A pattern I see for many founders when they start posting content on LinkedIn is:
- They create great content and post it 2-3x/week.
- They write or record and edit the content by themselves.
- Then something urgent happens in the business (a fire to put out, people to hire, a new funding round to close, etc.), so they drop the content because it’s not the #1 priority
- They stop posting for 2 weeks because they don’t have the time and headspace for it
- Thus it’s a constant start-and-stop cycle and they are never able to pick up the momentum that gets the results.

To solve for this, you need to create a streamlined process to remain consistent.

But, process ≠ people.

You can’t have your marketing person or a content writing agency write content for your personal brand.

Because:
- They aren’t experts in your industry - you are.

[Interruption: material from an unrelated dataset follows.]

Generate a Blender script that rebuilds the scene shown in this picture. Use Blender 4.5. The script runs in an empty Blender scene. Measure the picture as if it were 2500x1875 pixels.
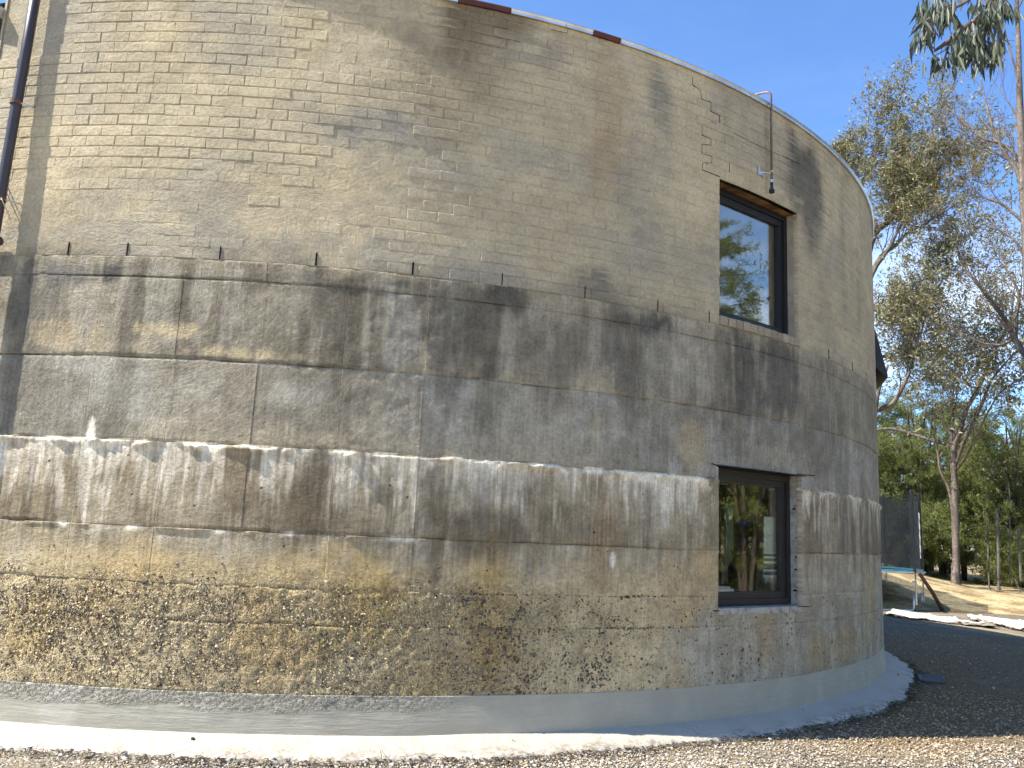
import bpy, math, random
import numpy as np
from mathutils import Vector, Matrix
random.seed(7)
RNG = np.random.default_rng(7)
PI = math.pi
sc = bpy.context.scene
COL = sc.collection

# ------------------------------------------------------------------ camera
CAM = np.array([0.0, 0.0, 1.6])
RIGHT = np.array([0.98289551, -0.17817615, 0.04657982])
UP = np.array([-0.07581763, -0.16098904, 0.98403974])
FWD = np.array([0.16783357, 0.97073982, 0.17174429])
F_PX = 2007.5
cam_data = bpy.data.cameras.new('camera')
cam_data.sensor_width = 36.0
cam_data.lens = 36.0 * F_PX / 2500.0
cam_data.clip_start = 0.05
cam_data.clip_end = 2000
cam = bpy.data.objects.new('camera', cam_data)
COL.objects.link(cam)
m = Matrix(((RIGHT[0], UP[0], -FWD[0], CAM[0]), (RIGHT[1], UP[1], -FWD[1], CAM[1]),
            (RIGHT[2], UP[2], -FWD[2], CAM[2]), (0, 0, 0, 1)))
cam.matrix_world = m
sc.camera = cam

# ------------------------------------------------------------------ sky, sun, exposure
SUN_AZ_OFF = 0.085
SUN_EL = math.radians(52)
SUN = Vector((-math.cos(SUN_AZ_OFF) * math.cos(SUN_EL), -math.sin(SUN_AZ_OFF) * math.cos(SUN_EL), math.sin(SUN_EL)))
world = bpy.data.worlds.new('World')
sc.world = world
world.use_nodes = True
wt = world.node_tree
wt.nodes.clear()
w_out = wt.nodes.new('ShaderNodeOutputWorld')
w_bg = wt.nodes.new('ShaderNodeBackground')
w_sky = wt.nodes.new('ShaderNodeTexSky')
w_sky.sky_type = 'NISHITA'
w_sky.sun_disc = False
w_sky.sun_elevation = SUN_EL
w_sky.sun_rotation = math.atan2(SUN.x, SUN.y)
w_sky.altitude = 1500
w_sky.air_density = 1.2
w_sky.dust_density = 0.0
w_sky.ozone_density = 10.0
w_bg.inputs['Strength'].default_value = 0.117
w_tc = wt.nodes.new('ShaderNodeTexCoord')
w_map = wt.nodes.new('ShaderNodeMapping')
w_map.inputs['Scale'].default_value = (1.6, 1.6, 5.0)
w_map.inputs['Rotation'].default_value = (0.25, 0.1, 0.4)
w_no = wt.nodes.new('ShaderNodeTexNoise')
w_no.inputs['Scale'].default_value = 1.9
w_no.inputs['Detail'].default_value = 7
w_no.inputs['Roughness'].default_value = 0.6
w_no.inputs['Distortion'].default_value = 0.4
w_sep = wt.nodes.new('ShaderNodeSeparateXYZ')
w_mr = wt.nodes.new('ShaderNodeMapRange')
w_mr.interpolation_type = 'SMOOTHSTEP'
w_mr.inputs['From Min'].default_value = 0.40
w_mr.inputs['From Max'].default_value = 0.68
w_hz = wt.nodes.new('ShaderNodeMapRange')
w_hz.interpolation_type = 'SMOOTHSTEP'
w_hz.inputs['From Min'].default_value = 0.42
w_hz.inputs['From Max'].default_value = 0.12
w_hz.inputs['To Min'].default_value = 0.02
w_hz.inputs['To Max'].default_value = 0.75
w_mul = wt.nodes.new('ShaderNodeMath')
w_mul.operation = 'MULTIPLY'
w_mix = wt.nodes.new('ShaderNodeMix')
w_mix.data_type = 'RGBA'
w_mix.inputs[7].default_value = (7.5, 8.0, 8.6, 1)
L = wt.links.new
L(w_tc.outputs['Generated'], w_map.inputs['Vector'])
L(w_map.outputs['Vector'], w_no.inputs['Vector'])
L(w_tc.outputs['Generated'], w_sep.inputs['Vector'])
L(w_no.outputs['Fac'], w_mr.inputs['Value'])
L(w_sep.outputs['Z'], w_hz.inputs['Value'])
L(w_mr.outputs['Result'], w_mul.inputs[0])
L(w_hz.outputs['Result'], w_mul.inputs[1])
L(w_mul.outputs['Value'], w_mix.inputs[0])
L(w_sky.outputs['Color'], w_mix.inputs[6])
L(w_mix.outputs[2], w_bg.inputs['Color'])
L(w_bg.outputs['Background'], w_out.inputs['Surface'])

sun_d = bpy.data.lights.new('sun', 'SUN')
sun_d.energy = 4.3
sun_d.angle = math.radians(0.55)
sun_d.color = (1.0, 0.955, 0.89)
sun_o = bpy.data.objects.new('sun', sun_d)
COL.objects.link(sun_o)
sun_o.rotation_mode = 'QUATERNION'
sun_o.rotation_quaternion = SUN.to_track_quat('Z', 'Y')
sun_o.location = (-20, 0, 30)

sc.view_settings.view_transform = 'Standard'
sc.view_settings.look = 'None'
sc.view_settings.gamma = 1.0
sc.view_settings.exposure = 1.38
sc.view_settings.use_curve_mapping = False
sc.cycles.use_adaptive_sampling = True
sc.cycles.adaptive_threshold = 0.04
sc.cycles.use_denoising = True
sc.cycles.max_bounces = 6
sc.cycles.diffuse_bounces = 3
sc.cycles.glossy_bounces = 3
sc.cycles.transparent_max_bounces = 12

# ------------------------------------------------------------------ geometry helpers
R = 8.0
CX, CY = 0.0, 1.7858 * 8.0

def ray(px, py):
    return FWD + RIGHT * ((px - 1250.0) / F_PX) - UP * ((py - 937.5) / F_PX)

def at(px, py, dist):
    d = ray(px, py)
    return CAM + d * (dist / math.hypot(d[0], d[1]))

def gnd(px, py, z=0.0):
    d = ray(px, py)
    return CAM + d * ((z - CAM[2]) / d[2])

def cyl(u, z, r=R):
    t = u / R
    return (CX + r * math.sin(t), CY - r * math.cos(t), z)

def cyla(u, z, r):
    t = np.asarray(u) / R
    r = np.asarray(r)
    return np.stack([CX + r * np.sin(t), CY - r * np.cos(t), np.broadcast_to(z, t.shape)], -1)

_lat = {}
def vn(x, y, seed=0):
    """smooth value noise 0..1"""
    if seed not in _lat:
        _lat[seed] = np.random.default_rng(1000 + seed).random((256, 256))
    t = _lat[seed]
    x = np.asarray(x, float); y = np.asarray(y, float)
    xi = np.floor(x).astype(int); yi = np.floor(y).astype(int)
    fx = x - xi; fy = y - yi
    fx = fx * fx * (3 - 2 * fx); fy = fy * fy * (3 - 2 * fy)
    a = t[xi % 256, yi % 256]; b = t[(xi + 1) % 256, yi % 256]
    c = t[xi % 256, (yi + 1) % 256]; d = t[(xi + 1) % 256, (yi + 1) % 256]
    return (a * (1 - fx) + b * fx) * (1 - fy) + (c * (1 - fx) + d * fx) * fy

def fbm(x, y, seed=0, oc=4):
    s = 0; a = 1; n = 0
    for i in range(oc):
        s = s + a * vn(np.asarray(x) * 2 ** i, np.asarray(y) * 2 ** i, seed + i); n += a; a *= .5
    return s / n

def sstep(x, a, b):
    t = np.clip((np.asarray(x, float) - a) / (b - a), 0, 1)
    return t * t * (3 - 2 * t)

def mesh_from(name, verts, faces, mat=None, smooth=False, colors=None):
    me = bpy.data.meshes.new(name)
    verts = np.asarray(verts, dtype=np.float32).reshape(-1, 3)
    if isinstance(faces, np.ndarray):
        k = faces.shape[1]
        n = len(faces)
        me.vertices.add(len(verts)); me.vertices.foreach_set('co', verts.ravel())
        me.loops.add(n * k); me.loops.foreach_set('vertex_index', faces.astype(np.int32).ravel())
        me.polygons.add(n)
        me.polygons.foreach_set('loop_start', np.arange(0, n * k, k, dtype=np.int32))
        me.polygons.foreach_set('loop_total', np.full(n, k, dtype=np.int32))
        me.update(calc_edges=True)
    else:
        me.from_pydata([tuple(map(float, v)) for v in verts], [], [tuple(int(i) for i in f) for f in faces])
    if mat: me.materials.append(mat)
    if smooth:
        me.polygons.foreach_set('use_smooth', np.ones(len(me.polygons), dtype=bool))
    if colors is not None:
        at_ = me.color_attributes.new('Col', 'FLOAT_COLOR', 'POINT')
        c = np.ones((len(verts), 4), np.float32); c[:, :3] = colors
        at_.data.foreach_set('color', c.ravel())
    me.update()
    return me

def link(name, me, parent=None, loc=None, rot=None, label=None, cat=None, group=None, kind=None):
    o = bpy.data.objects.new(name, me)
    COL.objects.link(o)
    if parent is not None: o.parent = parent
    if loc is not None: o.location = loc
    if rot is not None: o.rotation_euler = rot
    if label: o['label'] = label
    if cat: o['category'] = cat
    if group: o['group'] = group
    if kind: o['kind'] = kind
    return o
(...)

So the insight should come from you and not Google.
- They can't match your tone of voice so that content doesn’t sound like you.

So you end up with generic, crappy content that doesn't position you as the thought leader.

Or you end up spending a lot of time micromanaging, which leads you to the same place - dropping the consistency.

Here are some ideas of how an effective content creation process looks like:

- You can do an internal weekly team meeting where you discuss what's happening in the market. Record that and use it as a podcast, then have a team member create micro clips from it.

- You can record all your sales calls and use that as content (the part where you talk and answer questions).

- You note down all your ideas during the week and then batch-record 5 videos every Friday.

Whatever process you choose, you need to figure out how to batch content creation and hold yourself accountable to show up.